Will Erdoğan’s gaffes harm him?
President Recep Tayyip Erdoğan is bent on raising his profile in the Islamic world, or at least the fundamentalist part of that world, at the expense of Turkey’s reputation, and standing in the West.
His remarks are so off-the-cuff, though, that one cannot help wondering if he has not put himself on an unsustainable track that will eventually end up harming his own political credibility. He is, after all, only at the beginning of this five-year term and is already committing serial gaffes which put Turkey in a bad light.
These include his claim, which is also questioned by respected Turkish historians like İlber Ortaylı, that Muslims discovered America before Columbus. He also angered civilized Turks by saying that it is unnatural to argue that men and women are equal.
Erdoğan caused eyebrows to be raised again recently when he told the Standing Committee for Economic and Commercial Cooperation of the Organization of Islamic Cooperation (COMCEC) in Istanbul that Westerners “look like friends, but they want us dead, they like seeing our children die.”
Striking the attitude of an imam exhorting jihad, he went on to ask “How long will we stand that fact?” and added, “The only condition to overcome the crisis in the Islamic world is unity, solidarity and alliance.”
It is true that the West has little sympathy for the Islamic world presently, and one can debate the reasons for this. The point, however, is that more Islamic people, including women and children, are being killed in Iraq, Syria, Afghanistan or Nigeria, to cite the most striking examples, by Muslims than they are by the West.

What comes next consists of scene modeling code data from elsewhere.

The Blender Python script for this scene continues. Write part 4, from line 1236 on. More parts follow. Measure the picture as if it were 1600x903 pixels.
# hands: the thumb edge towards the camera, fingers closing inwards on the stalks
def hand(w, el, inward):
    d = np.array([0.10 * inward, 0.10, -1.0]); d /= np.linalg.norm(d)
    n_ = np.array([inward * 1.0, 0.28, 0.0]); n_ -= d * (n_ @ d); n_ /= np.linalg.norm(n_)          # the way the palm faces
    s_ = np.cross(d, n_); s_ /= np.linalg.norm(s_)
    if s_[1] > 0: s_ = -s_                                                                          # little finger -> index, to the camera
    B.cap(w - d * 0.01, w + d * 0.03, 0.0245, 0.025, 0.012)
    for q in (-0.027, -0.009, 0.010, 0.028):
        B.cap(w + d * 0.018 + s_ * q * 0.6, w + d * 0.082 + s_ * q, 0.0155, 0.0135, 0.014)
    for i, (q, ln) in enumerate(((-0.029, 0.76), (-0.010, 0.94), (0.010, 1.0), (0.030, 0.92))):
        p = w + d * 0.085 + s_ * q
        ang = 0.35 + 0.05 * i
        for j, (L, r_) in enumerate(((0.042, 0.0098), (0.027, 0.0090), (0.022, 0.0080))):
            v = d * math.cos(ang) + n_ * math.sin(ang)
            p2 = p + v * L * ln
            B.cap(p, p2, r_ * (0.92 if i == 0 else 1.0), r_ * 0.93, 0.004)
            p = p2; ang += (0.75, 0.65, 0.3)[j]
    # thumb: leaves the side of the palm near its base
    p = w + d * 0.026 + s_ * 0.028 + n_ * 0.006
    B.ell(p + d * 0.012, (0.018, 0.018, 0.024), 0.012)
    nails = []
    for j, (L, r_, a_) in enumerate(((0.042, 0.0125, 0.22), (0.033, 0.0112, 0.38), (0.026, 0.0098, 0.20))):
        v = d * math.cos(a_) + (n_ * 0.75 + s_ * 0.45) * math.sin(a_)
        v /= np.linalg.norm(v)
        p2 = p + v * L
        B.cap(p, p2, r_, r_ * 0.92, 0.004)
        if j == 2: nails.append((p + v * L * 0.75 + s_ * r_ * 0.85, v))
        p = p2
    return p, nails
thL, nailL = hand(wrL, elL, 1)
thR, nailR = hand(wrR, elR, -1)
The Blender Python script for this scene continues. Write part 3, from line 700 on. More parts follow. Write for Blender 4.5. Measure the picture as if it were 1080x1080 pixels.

The disunity in the Islamic world, on the other hand, is not Western made either but indigenous, although the West clearly exploits this. The Islamic world has been fighting within itself for nearly 1,400 years since the death of the Prophet Muhammad, and there is no indication when it will attain the unity Erdoğan mentions.
Erdoğan’s statements may be contentious but Science, Technology and Industry Minister Fikri Işık was speaking the truth when he said – no doubt to try and make up for Erdoğan – that Muslims knew the world was round centuries before the Christian world.
Western historians have acknowledged this for a long time, as have they the fact that the knowledge of the ancient Greeks was transmitted to Europe by the Arabs. Western historians also know of the advanced civilizations of the Abbasid and Ummayad dynasties before the West woke up.
The key question, however, is what happened to make the Islamic world lose this pre-eminence, leaving it groveling in the morass that it is in today? Erdoğan is clearly not interested in asking such questions that do not serve his purpose.
He is on a mission and will undoubtedly continue to blurt out the things he does, even though it is highly unlikely that this will bring him the leadership of the Islamic world he obviously craves, because his reputation in that world is also far from what he desires.
The real question is how far can he continue to maintain this line without ultimately causing discomfort in Justice and Development Party (AKP) circles, too, let alone others? How long will it take before some in the AKP start questioning whether this is the kind of president Turkey needs, and start looking for someone else to favor from within their ranks?
The executive presidency Erdoğan is striving for is not a done deal yet legally, and he must have at least one adviser wondering if it ever will be, given Erdoğan’s serial gaffes. If he continues in this vein, Erdoğan could end up a prisoner in his grandiose palace for the next five years without having achieved his political dreams.